Crítica | Junho: O Mês que Abalou o Brasil
Há muito não se via um registro de cunho esquerdista explícito no Brasil. Há muito. A maioria utiliza-se de metáforas e manobras de marketing pra tapar o sol com a peneira. A famosa produtora O2 Filmes e o jornal Folha de São Paulo de posse de tais circunstâncias uniram fatos e relatos ao útil e agradável, dando voz ao povo, falando em tom publicitário e jornalístico o que o povo quer e fez ouvir, captando o devido caráter subversivo (para um tabloide que apoiou a ditadura e parece se redimir a quem não esquece disso). O efeito multidão, o resgate da repreensão policial (encontrada todos os dias nas periferias), a cobertura sacrificante dos tipos de imprensa dentro da unidade informativa: tudo em Junho representa, da forma mais clara e direta possível, o sentimento e a comoção pela representatividade almejada entre os semestres de 2013. Os responsáveis e as razões são levados tão a sério quanto a credibilidade que a maior produtora e o segundo maior jornal do país conseguem assegurar e manter durante a narrativa com fôlego de cobertura ao vivo.
Em ordem cronológica, Junho se mantém, se expande e aumenta a carga de denúncia e reconstituição na proporção que as manifestações tomaram: um rastro de pólvora, indo muito além dos grandes centros, incluindo dentro do congresso de Niemeyer; a reputação do hino nacional e a reverberação acadêmica que não resistiram ao levante; a ira que profetizou Bob Dylan e fez roubar o destaque da dita “Copa de Todo Mundo” – sério? – e atrair a atenção do mais alto nível do judiciário brasileiro; do quarto poder celebrado nesta expressão em 1955, usada pela primeira vez pelo teórico de comunicação norte-americano James Carey. Utilizando a avaliação de vários outros mediadores da opinião pública e do senso comum geral, percebe-se que:
1. O documentário é um programa político de um canal de televisão disposto a atrair o cidadão que clama por mudanças civis;
2. A investigação das motivações sociais e dos parlamentares, talvez anárquicas em ambos os casos, e próximas em suas afetações complementares, depende única e exclusivamente do espírito crítico de quem assiste e sente esta produção, só assim respondendo suas perguntas, tecendo o mérito da obra;
3. É interessante, porém incompleto, o modo com que causa e efeito são redigidas, constatadas ao longo do material, do eco dos gritos, da contradição de um torneio mundial de futebol ser realizado num país exausto pela falsa confraternização esportiva, como se o paralelo das agruras entre a festa nos estádios vitoriosos e uma saúde/educação/segurança/previdência/população carcerária fracassadas ganhassem síntese pela panorâmica de um drone sobrevoando os protestos e movimentos. Senão pela ideia a partir do poder da imagem, o espectador é mais uma vez submetido à qualidade das informações que recebeu e recebe;
4. Esse viés democrático também se contradiz por não dedicar um minuto à versão da Polícia Militar, por pior ou melhor que esta seja.

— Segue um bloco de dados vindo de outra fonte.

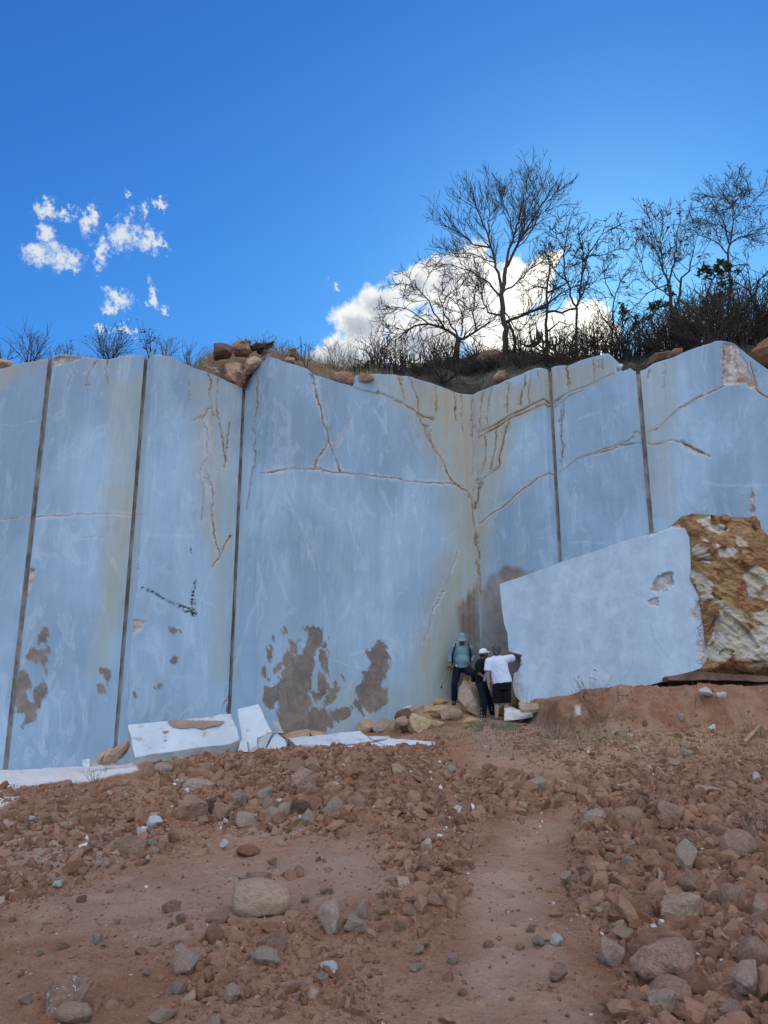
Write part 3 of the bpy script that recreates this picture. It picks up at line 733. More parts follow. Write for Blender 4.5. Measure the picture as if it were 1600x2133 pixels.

Tamanha a certeira injustiça com os méritos das imprensas locais, o documentário e a Folha acertam por não irem além do foco ocorrido em São Paulo. Mas sugerem que em diversos estados e municípios brasileiros, com sensibilidade e prudência exaltadas, revelaram a mesma alma revolucionária que em 2014 não morreu, sobrevivendo por todo o território ainda marcado nas entrelinhas pela ditadura de anteontem. E o que começa como peça publicitária se revela, entre testemunhos e a relevância social de cada um deles, uma aquisição incansável e honesta até o último minuto, mas com forte gosto de vinagre à quem acha que tá tudo bem. Tá tudo tranquilo.

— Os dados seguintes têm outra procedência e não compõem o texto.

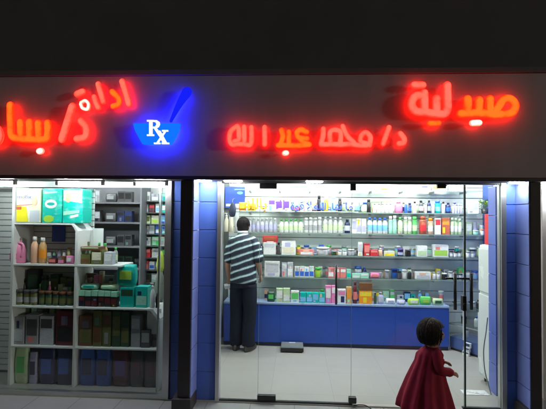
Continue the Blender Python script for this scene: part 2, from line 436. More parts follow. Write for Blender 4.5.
bm = bmesh.new(); tube(bm, [at(172.5, 118, YL) - org + Vector((-.02, .038, 0)), at(179, 105, YL) - org + Vector((-.02, .038, 0)), at(186, 93.5, YL) - org + Vector((-.02, .038, 0))], .008, .5, 8, 4); finish('back_light', bm, BLUEBACK, pe, True)
WHT = emit('white letter face', (1, .97, 1), 1.15)
def slab(bm, pts, k=0): prism(bm, pl3(pts, YL - .024 - .0015 * k), YL - YF - .03 - .0013 * k, YL - YF - .0205)
bm = bmesh.new()
slab(bm, [(149.2, 121), (152.6, 121), (152.6, 135), (149.2, 135)]); slab(bm, [(147, 120), (154, 120), (154, 121.6), (147, 121.6)], 1); slab(bm, [(147, 134.4), (154.2, 134.4), (154.2, 136), (147, 136)], 1)
slab(bm, [(152, 120.2), (157, 120.2), (159.6, 122), (160, 124.5), (158.8, 127), (156, 128.4), (152, 128.4), (152, 126.8), (155.2, 126.6), (156.6, 124.4), (155.4, 122), (152, 121.8)], 2)
slab(bm, [(153.6, 128), (156.6, 127.8), (161.5, 134.6), (163.5, 136), (158.8, 136)], 3)
finish('prescription_letter', bm, WHT, rx)
bm = bmesh.new()
slab(bm, [(156.2, 130.6), (160.2, 130.6), (167.3, 143.4), (163, 143.4)], 4); slab(bm, [(164.4, 131), (166.2, 131), (158, 143.4), (156, 143.4)], 5)
slab(bm, [(162, 130), (168, 130), (168, 131.4), (162, 131.4)], 6); slab(bm, [(154, 142.6), (160.2, 142.6), (160.2, 144), (154, 144)], 6)
slab(bm, [(161.6, 142.6), (169, 142.6), (169, 144), (161.6, 144)], 7)
finish('prescription_letter', bm, WHT, rx)

# ------------------------------------------------------------------ lamps of the shop and added fill lamps
TUBE = emit('lit tube', (.93, .97, 1.0), 12.0)
def tube_lamp(x0, x1, y, z, label, m=TUBE, r=.013, group='tube lamps of the shop'):
    t = empty('tube_lamp', ((x0 + x1) / 2, y, z), label, 'lamp', group)
    h = (x1 - x0) / 2
    bx('batten', -h - .03, h + .03, -.022, .022, .016, .034, WHITEL, t, .004)
    bm = bmesh.new(); cyl(bm, (-h, 0, 0), (h, 0, 0), r, 12); finish('tube', bm, m, t, True)
    for s in (-1, 1): bx('end_cap', s * (h + .016) - .0145, s * (h + .016) + .0145, -.016, .016, -.016, .0155, WHITEL, t, .003)
ZD = Z_(183.6, 3.90, 90)
for a, b, lb in ((-14, 12, 'lit white tube at the far left of the display window top'), (58, 100, 'lit white tube at the middle of the display window top'), (136, 164, 'lit white tube at the right end of the display window top')):
    tube_lamp(X_(a, 3.90), X_(b, 3.90), 3.90, ZD, lb, emit('display tube', (.95, .97, 1), 235.0))
o = bx('lamp_board', -4.0, X_(165, 4.12), 4.12, 4.135, Z_(187.3, 4.12, 90), ZTOP + .03, WHITEL)
tag(o, 'long white board behind the tubes at the top of the display window', 'lamp board')
ZS = Z_(181.6, 3.86, 235)
for a, b, lb in ((224, 241, 'short lit strip lamp under the sign above the left door pane'), (306, 322, 'short lit strip lamp under the sign above the door middle'), (510, 527, 'short lit strip lamp under the sign above the right blue cladding'), (196, 210, 'short lit strip lamp under the sign above the left blue cladding'), (543, 562, 'added strip lamp under the sign that brightens the white pillar')):  # last one is added to brighten the pillar, mostly out of view
    x0, x1 = X_(a, 3.86), X_(b, 3.86)
    t = empty('strip_lamp', ((x0 + x1) / 2, 3.86, ZTOP + .001), lb, 'lamp', 'strip lamps under the sign')
    h = (x1 - x0) / 2
    bx('housing', -h - .01, h + .01, -.03, .03, -.004, .0, WHITEL, t)
    bx('diffuser', -h, h, -.024, .024, -.014, -.0045, emit('strip diffuser', (.93, .96, 1), 150.0), t, .004)
for i, (a, b) in enumerate(((-.95, .1), (.2, 1.25), (1.35, 2.4))):
    tube_lamp(a, b, 5.55, 2.36, ('left', 'middle', 'right')[i] + ' lit tube along the ceiling edge over the back wall shelves', emit('wall tube', (.95, .98, .96), 235.0))
for i, (a, b) in enumerate(((-.6, .6), (1.0, 2.2))):
    tube_lamp(a, b, 4.75, 2.42, ('left', 'right')[i] + ' lit tube on the shop ceiling behind the glass door', emit('room tube', (.97, .98, .95), 165.0))

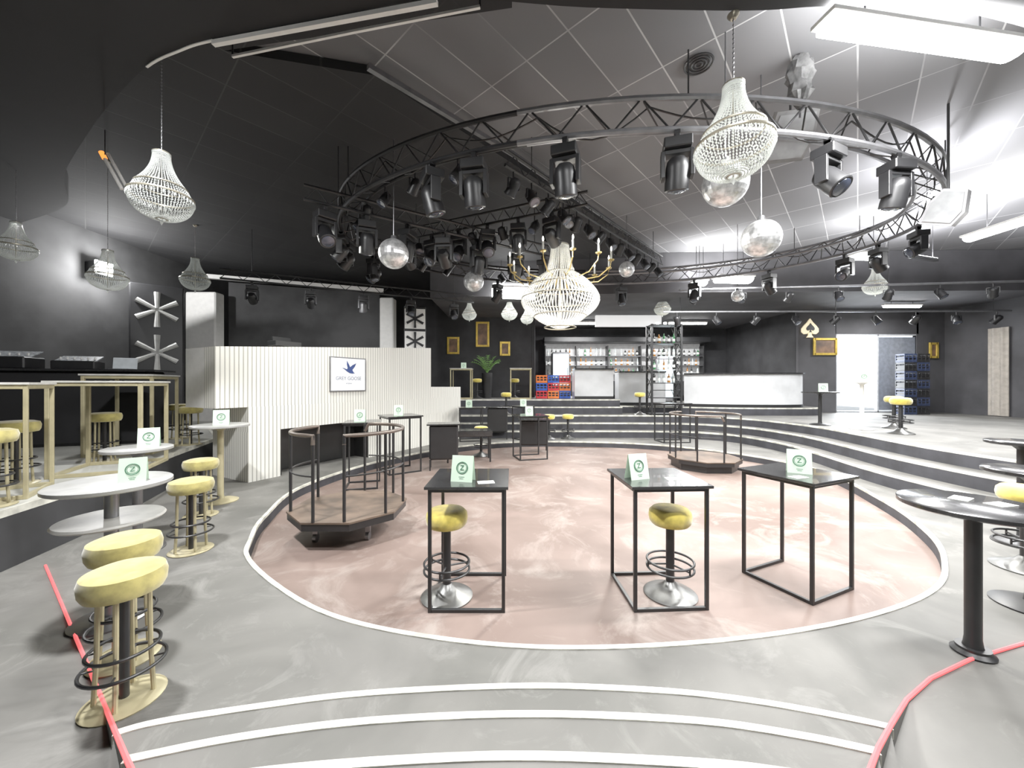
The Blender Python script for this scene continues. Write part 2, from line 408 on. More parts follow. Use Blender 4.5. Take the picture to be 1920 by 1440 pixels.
struct('trim_18', B().tube(sg2, .018, 4), WHITE)
b = B()
for p in (sg2[0], sg2[2]): b.cyl(p, (p[0], p[1], 5.69), .01, 5)
struct('trim_19', b, BLACKM)
q0 = W(690, 128, 5.6); q1 = W(960, 290, 5.6); q2 = W(1240, 482, 5.6)
struct('trim_21', B().tube([(*q0, 5.62), (*q1, 5.62), (*q2, 5.62)], .045, 4), STEEL)

# entrance door frame
b = B()
DF = mat('pale_door_frame', (.55, .57, .60), .4, .3)
for x in (12.0, 13.55, 14.98): b.box((x, 14.27, 2.25), (.06, .12, 2.9))
b.box((13.5, 14.27, 3.68), (3.0, .12, .06)).box((13.5, 14.27, .84), (3.0, .12, .06))
struct('door_1', b, DF)
struct('door_2', B().box((14.27, 14.26, 2.25), (1.36, .05, 2.7)).box((14.27, 14.22, 1.9), (.06, .06, .4)), mat('dim_glazed_leaf', (.20, .22, .26), .15, coat=.5))
struct('floor', B().box((13.6, 19.0, .70), (9, 9.2, .1)), mat('outdoor_paving', (.6, .6, .58), .8))
struct('wall_outside', B().box((13.6, 23.6, 2.5), (12, .2, 3.6)), mat('outdoor_render', (.8, .8, .82), .8))

# ================================================================ FURNITURE
def bar_table(mF, mT, name, label, cat, loc, rz=0, S=.62, H=1.03, group=None, r=.014, bars=(1, 1, 1, 1)):
    e = thing(name, label, cat, loc, rz, group); h = S/2-.02
    mk('table_top', B().box((0, 0, H-.012), (S+.04, S+.04, .024)), mT, e)
    for sx, sy in ((-1, -1), (1, -1), (1, 1), (-1, 1)):
        mk('leg', B().box((sx*h, sy*h, (H-.024)/2), (2*r, 2*r, H-.024)), mF, e)
    sd = [((0, -h), (2*h, 2*r)), ((h, 0), (2*r, 2*h)), ((0, h), (2*h, 2*r)), ((-h, 0), (2*r, 2*h))]
    for k, (c, d) in enumerate(sd):
        if bars[k]: mk('floor_bar', B().box((c[0], c[1], r), (d[0]-2*r if d[0] > d[1] else d[0], d[1]-2*r if d[1] > d[0] else d[1], 2*r)), mF, e)
        mk('apron_bar', B().box((c[0], c[1], H-.024-r), (d[0]-2*r if d[0] > d[1] else d[0], d[1]-2*r if d[1] > d[0] else d[1], 2*r)), mF, e)
    return e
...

Atualizado: Esta crítica foi escrita um dia antes das eleições de 2014, quando o Brasil ainda acreditava em mudanças estruturais no sistema civil que parece representar, sim, a maior parte do povo. Hoje, 06 de outubro, um dia após o resultado eleitoral, tudo continua igual, e Junho se torna, a partir de então, o manifesto de uma revolução que nunca aconteceu.